Wary of US control of Iraqi development monies, several European donors
proposed on Tuesday an international fund for reconstruction during a 52-nation
conference on measures to rebuild Iraq.
But the proposal for a separate fund was one of the few signs of discomfort
with the US-led occupiers at the first UN-sponsored meeting among US and British
occupation authorities, Iraqi delegates and international agencies.
"A number of delegates wanted this to be seen as a moment of unity," said
Mark Malloch Brown, head of the UN Development Program, which initiated the
conference, referring to the bitterness over the U.S.-led invasion of Iraq.
"What it does show is that the membership is united around the issue of
building as quickly as possible an Iraq which is back on its own feet," he told
a news conference.
At the conclusion of the two-day meeting, the United Nations, the World Bank,
the European Union, Japan, the United Arab Emirates as well as the United States
agreed to organize a donors conference in October to address reconstruction.

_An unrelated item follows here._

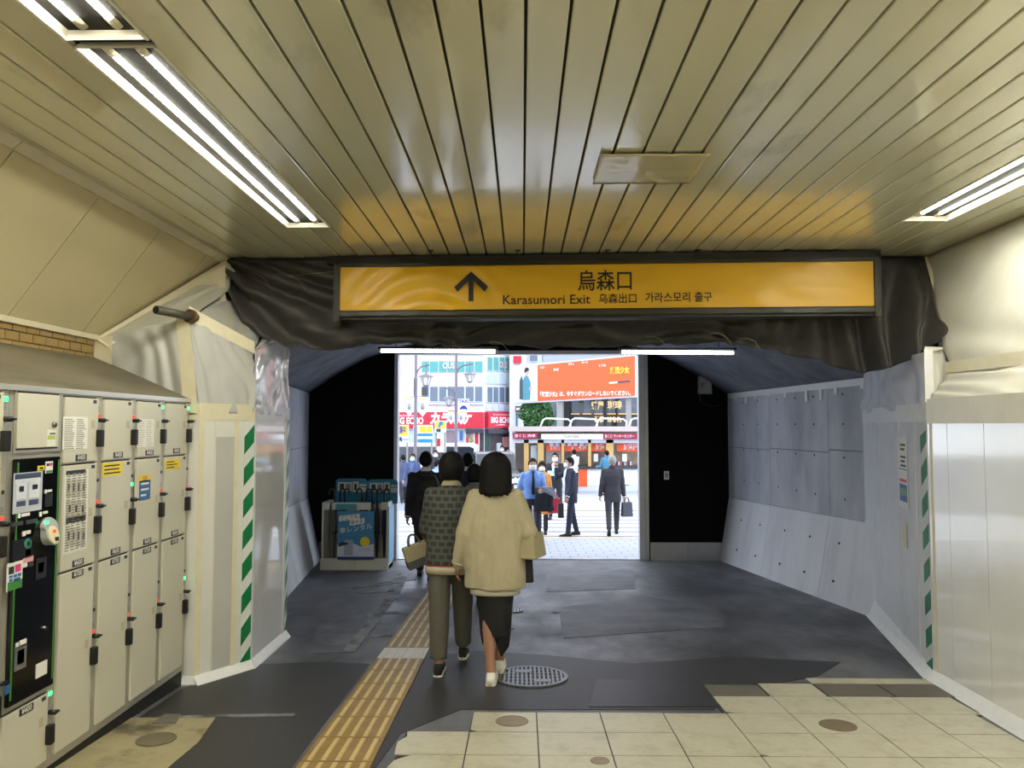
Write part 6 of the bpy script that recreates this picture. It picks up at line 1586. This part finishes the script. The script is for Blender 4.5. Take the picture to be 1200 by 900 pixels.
# right: shoulder-length hair, oversized cream jacket, black slit skirt
m_jk2 = cloth('cream_jacket', (172, 163, 136), var=.05, scale=6); m_blk = cloth('black_skirt', (20, 19, 20)); m_wsn = M('white_sneaker', (226, 224, 216), rough=.6)
pB = atF(576, 791); XB, YB = pB.x + .03, 5.55
pb_, JB = person('woman with shoulder-length black hair in an oversized cream jacket, walking away', XB, YB, -.03, 1.60, True,
                 legs={'L': (-8, 4, 4.5), 'R': (14, 6, 4.5)}, arms={'L': (-4, 14, 10, 0), 'R': (-10, 20, 62, 20)}, lean=2, top=('jacket', m_jk2), bottom=('skirt', m_blk), hair=('long', HAIR_K), shoes=(m_wsn, m_sole), voxel=.010, group='couple walking towards the exit',
                 tops=[(.70, .236, .165), (.80, .234, .165), (1.0, .224, .155), (1.18, .205, .146), (1.30, .176, .126), (1.38, .135, .102), (1.44, .088, .076), (1.475, .070, .066)], sleeve=(.068, .076, .066, .056),
                 fold=lambda p: .010 * nz(p.x * 8, p.y * 8, p.z * 2.2) + .006 * nz(p.x * 18 + 3, p.y * 18, p.z * 6) + .004 * nz(p.x * 34, p.y * 34, p.z * 18), foot_pitch=(0, 0), skin=SKIN_D,
                 skirt=[(.33, .112, .125), (.42, .122, .130), (.55, .135, .130), (.75, .152, .128), (.95, .15, .11)])
s = JB['s']; S_ = JB['sp']
an = JB['L'][2]
c0 = Vector((0, (JB['L'][2].y + JB['R'][2].y) / 2 * .62, .335))
obj('skirt_tail', prism(BM(), [c0 + Vector((-.02, -.10, .02)), c0 + Vector((.115, -.085, .02)), c0 + Vector((.10, -.05, -.10)), c0 + Vector((.045, -.06, -.175))], (0, .10, 0)), m_blk, pb_, local=True, bevel=.012)
obj('skirt_tail', prism(BM(), [c0 + Vector((-.105, -.085, .02)), c0 + Vector((-.06, -.10, .02)), c0 + Vector((-.085, -.08, -.09))], (0, .10, 0)), m_blk, pb_, local=True, bevel=.008)
obj('shirt_tail', eloft(BM(), [(S_(.655), .19 * s, .135 * s), (S_(.70), .195 * s, .14 * s)], 36), M('white_shirt_tail', (206, 200, 186), rough=.8), pb_, local=True, smooth=True)
w = JB['W'](JB['wR'])
bag('cream shoulder bag tucked under the right arm of the cream jacket', JB['W'](JB['eR']) + Vector((.035, .05, .02)), 1.2, .24, .13, .17, M('bag_cream', (168, 158, 124), rough=.7), .03, 'shoulder_bag', None, tilt=0, taper=.95)
bag('black tote hanging behind the cream jacket at hip height', JB['W'](JB['eR']) + Vector((-.06, .12, -.12)), .1, .2, .10, .19, M('bag_black', (24, 22, 22), rough=.7), .06, 'tote_bag')

# ================================================================= PEDESTRIANS BEYOND
m_suitk = cloth('black_suit', (30, 30, 34)); m_suitn = cloth('navy_suit', (34, 40, 58)); m_suitg = cloth('charcoal_suit', (56, 54, 60)); m_shirtw = cloth('white_shirt', (226, 228, 234)); m_shirtb = cloth('blue_shirt', (122, 160, 222))
m_tr = cloth('dark_trousers', (36, 38, 48)); m_tiek = cloth('dark_tie', (26, 28, 40))
walkA = {'L': (20, 6), 'R': (-14, 18)}; walkB = {'L': (-14, 16), 'R': (18, 5)}; stand = {'L': (2, 2), 'R': (-1, 2)}
def Xat(px, Y): return atY(px, 540, Y).x
# just inside or at the mouth of the passage, seen from behind
t, J = person('man in black suit with backpack, seen from behind near the exit', Xat(499, 10.2), 10.2, .05, 1.70, False, walkA, top=('suit_jacket', m_suitk), bottom=('trousers', m_suitk), collar=m_shirtw, hem=.74)
bp = J['W'](J['sp'](1.02) + Vector((.05, -.14, 0)))
b = thing('backpack', 'black backpack on the suited man near the exit', 'backpack', bp, .05, 'bags carried by pedestrians')
obj('pack_body', eloft(BM(), [((0, -.06, 0), .13, .05), ((0, -.07, .06), .15, .08), ((0, -.06, .28), .14, .07), ((0, -.03, .38), .09, .04)], 20, 3), M('bag_black', (24, 22, 22), rough=.7), b, local=True, smooth=True)
obj('grab_handle', tube(BM(), [(-.03, -.03, .36), (-.03, -.05, .42), (.03, -.05, .42), (.03, -.03, .36)], .010, 8), m_blackp, b, local=True)
obj('front_pocket', eloft(BM(), [((0, -.13, .03), .09, .02), ((0, -.135, .10), .10, .025), ((0, -.125, .17), .08, .02)], 16, 3), m_blackp, b, local=True, smooth=True)
person('man in navy suit seen from behind between the couple', Xat(548, 10.8), 10.8, -.04, 1.69, False, walkB, top=('suit_jacket', cloth('navy_dark', (24, 30, 50))), bottom=('trousers', m_suitk), collar=m_shirtw, hem=.74)
person('woman in grey jacket mostly hidden in front of the couple', Xat(556, 8.6), 8.6, 0, 1.53, True, walkA, top=('jacket', cloth('grey_jacket', (92, 94, 98))), bottom=('trousers', m_tr), hair=('bob', HAIR_K))
# left group on the street
person('man in navy jacket and mint mask walking towards the exit', Xat(484, 23.5), 23.5, math.pi - .15, 1.66, False, walkA, top=('jacket', cloth('navy_jacket', (66, 78, 116))), bottom=('trousers', m_tr), mask=MASKM, shirt=cloth('blue_grey_tee', (84, 98, 140)))
person('dark-haired man in dark coat at the far left behind the mint mask', Xat(472.5, 25.2), 25.2, .3, 1.60, False, walkB, top=('coat', cloth('slate_coat', (74, 82, 110))), bottom=('trousers', m_tr), hem=.6)
person('man in pale blue shirt in profile right of the backpack man', Xat(511.5, 19.5), 19.5, -.9, 1.55, False, walkA, top=('shirt', cloth('pale_blue_shirt', (150, 172, 220))), bottom=('trousers', m_tr))
person('dark-haired pedestrian far behind the backpack man', Xat(510.5, 26.5), 26.5, math.pi, 1.74, False, walkB, top=('jacket', m_suitg), bottom=('trousers', m_tr), mask=MASKW)
person('masked man in navy jacket beside the black taxi, hand at face', Xat(588.5, 33.4), 33.4, math.pi, 1.84, False, stand, arms={'L': (30, 10, 120, -40), 'R': (5, 8, 20, 0)}, top=('jacket', cloth('navy_jacket', (66, 78, 116))), bottom=('trousers', m_tr), mask=MASKW)
person('masked pedestrian with pale cap hair behind the taxi', Xat(595.5, 37), 37, math.pi, 1.60, True, stand, top=('coat', cloth('slate_coat', (74, 82, 110))), bottom=('trousers', m_tr), mask=MASKW)
# right group
t, J = person('man in light blue shirt and black tie striding towards the exit, white mask', Xat(624, 14.75), 14.75, math.pi + .08, 1.66, False, {'L': (24, 4), 'R': (-12, 26)}, arms={'L': (16, 8, 72, 25), 'R': (-16, 16, 14, 0)}, top=('shirt', m_shirtb), bottom=('trousers', m_tr), mask=MASKW, tie=m_tiek, hem=.92, foot_pitch=(0, -18))
w = J['W'](J['wL'].lerp(J['eL'], .3))
c = thing('coat', 'black coat folded over the arm of the blue-shirted man', 'coat', w, 0.1)
obj('cloth', grid(16, 22, lambda u, v: ((u - .5) * .34 + .04 * nz(u * 3, v * 3, 1) + .06 * v, (-.07 if v < .5 else .07) * math.sin(min(1, abs(v - .5) * 6) * math.pi / 2) + .02 * nz(u * 6, v * 5, 2), .05 - abs(v - .55) * (.95 if v > .5 else .8) + .04 * nz(u * 4, 1, 5))), cloth('coat_black', (28, 28, 36)), c, local=True, smooth=True, solid=.02)
obj('lining', grid(10, 8, lambda u, v: ((u - .5) * .3 + .12 * v + .02, -.10 - .02 * nz(u * 4, v * 4, 3), .075 - .16 * v * (.5 + u))), cloth('coat_lining', (150, 152, 164)), c, local=True, smooth=True, solid=.01)
t, J = person('masked woman in orange coat and black boots behind the blue-shirted man', Xat(635.5, 16.6), 16.6, math.pi - .1, 1.54, True, {'L': (10, 3), 'R': (-8, 10)}, top=('coat', cloth('orange_coat', (222, 150, 76))), bottom=('leggings', m_suitk), mask=MASKW, hair=('bob', HAIR_K), hem=.52, tops=[(.46, .20, .15), (.70, .18, .13), (.92, .165, .12), (1.05, .150, .108), (1.27, .17, .122), (1.37, .160, .10), (1.425, .115, .082), (1.46, .072, .066)], leg_r=(.08, .062, .058))
bag('dark red shopping bag carried beside the orange coat', J['W'](J['wL']) + Vector((.08, -.1, .12)), .4, .26, .12, .32, M('bag_red', (176, 24, 56), rough=.5), .12, 'shopping_bag')
bag('mauve bag low behind the legs of the blue-shirted man', J['W'](J['wR']) + Vector((-.05, .1, -.16)), .4, .2, .12, .26, M('bag_mauve', (168, 148, 160), rough=.5), .12, 'shopping_bag')
t, J = person('masked man in dark jacket and white shirt reading a pale blue leaflet', Xat(651, 20), 20, math.pi - .25, 1.72, False, walkB, arms={'L': (30, 6, 75, 30), 'R': (28, 6, 75, 30)}, top=('suit_jacket', m_suitk), bottom=('trousers', m_tr), mask=MASKW, shirt=m_shirtw)
w = (J['W'](J['wL']) + J['W'](J['wR'])) / 2 + Vector((0, -.1, .02))
lfp = obj('leaflet', prism(BM(), [(-.13, -.06, -.06), (.13, -.06, -.06), (.13, .04, .06), (-.13, .04, .06)], (0, .003, -.003)), M('leaflet_blue', (150, 200, 220)))
lfp.location = w; tag(lfp, 'pale blue leaflet held by the masked man in dark jacket', 'leaflet')
t, J = person('man in navy suit in profile raising a hand to his mask', Xat(669, 16.05), 16.05, math.pi / 2 + .25, 1.64, False, {'L': (8, 2), 'R': (-8, 6)}, arms={'L': (8, 4, 14, 0), 'R': (62, 8, 118, -8)}, top=('suit_jacket', m_suitn), bottom=('trousers', m_suitn), mask=MASKW, collar=m_shirtw, shirt=m_shirtw, hem=.72)
bag('black briefcase hanging from the hand of the navy-suited man', J['W'](J['wL']) + Vector((-.14, -.02, -.02)), .1, .12, .10, .30, M('briefcase_black', (34, 30, 34), rough=.4), .10, 'briefcase', taper=.95)
person('woman in white shirt with hair tied up at the kiosk counter', Xat(673, 30.6), 30.6, .2, 1.72, True, stand, arms={'L': (30, 8, 70, 0), 'R': (35, 8, 70, 0)}, top=('shirt', m_shirtw), bottom=('trousers', m_tr), hair=('short', HAIR_K))
t, J = person('person in teal shirt leaning at the kiosk counter', Xat(711.5, 29.2), 29.2, .35, 1.69, False, stand, arms={'L': (20, 8, 60, 0), 'R': (35, 8, 60, 0)}, top=('shirt', cloth('teal_shirt', (66, 124, 152))), bottom=('trousers', m_tr))
t, J = person('grey-haired man in dark suit walking away towards the kiosk', Xat(717.5, 16.35), 16.35, -.08, 1.68, False, {'L': (-16, 20), 'R': (16, 4)}, arms={'L': (-8, 9, 10, 0), 'R': (2, 7, 8, 0)}, top=('suit_jacket', m_suitg), bottom=('trousers', m_suitg), hair=('short', HAIR_G), hem=.72, foot_pitch=(-24, 0))
bag('dark grey soft briefcase in the right hand of the grey-haired man', J['W'](J['wR']) + Vector((.06, .02, -.04)), .3, .24, .14, .30, M('briefcase_grey', (72, 76, 88), rough=.6), .10, 'briefcase', taper=.9)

Malloch Brown said "there was strong support" for a separate fund, adding:
"Not every donor will necessarily use it. But we were asked to go away and
develop the options so at the time of the full conference donors could decide
how they wanted such a fund structured."
The new fund would be parallel to the Development Fund for Iraq set up by the
United States and Britain to spend Iraqi oil monies on emergency needs and
rebuilding the war-shattered country. Participants in the conference said France
and several other large donors said they wanted multinational control over
monies they might donate.
And their assistance will be needed. "There was general agreement that
petroleum income will not be sufficient to cover Iraq's reconstruction needs
over the next few years, making donor assistance essential," a closing statement
said.
The US-led Coalition Provisional Authority, which includes Iraqi members, was
pressed by UN officials and donor nations to put their its on paper and devise a
budget as soon as possible or the donor conference would flounder.
"The basic message out of the meeting is that the CPA should, and in fact is,
preparing a preliminary budget for the rest of this year to 2004," said Alan
Larson, U.S. undersecretary of State for agricultural and economic affairs.
LOOTING AND CHAOS
The post-war chaos and the looting of vital Iraqi ministries was never far
from the surface, with some delegates reminded of the deteriorating security in
Afghanistan.
"The lesson of Afghanistan hovered a bit like a ghost over the meeting," said
Kathleen Hunt, a representative of CARE International and a participant in the
meetings.
"Security has to be addressed first, not as an afterthought, so ambitious
plans can be carried out," she said.
Ramiro Lopez da Silva, the U.N. humanitarian coordinator in Iraq, noted that
60 percent to 70 percent of Iraq's 25 million people had been totally dependent
on monthly food rations under the U.N.-Iraq oil-for-food humanitarian program,
now being phased out.
"The same is true of health systems, water and sanitation, electricity,
agriculture, education, housing and the like," he said. "There needs to be
social safety nets in place as (Iraq) moves to a market economy."
Paul Bremer, the chief U.S. administrator in Iraq, has made clear he wants to
privatize more than 40 government-owned firms. But he first wants to turn
inefficient state-run firms into corporate bodies.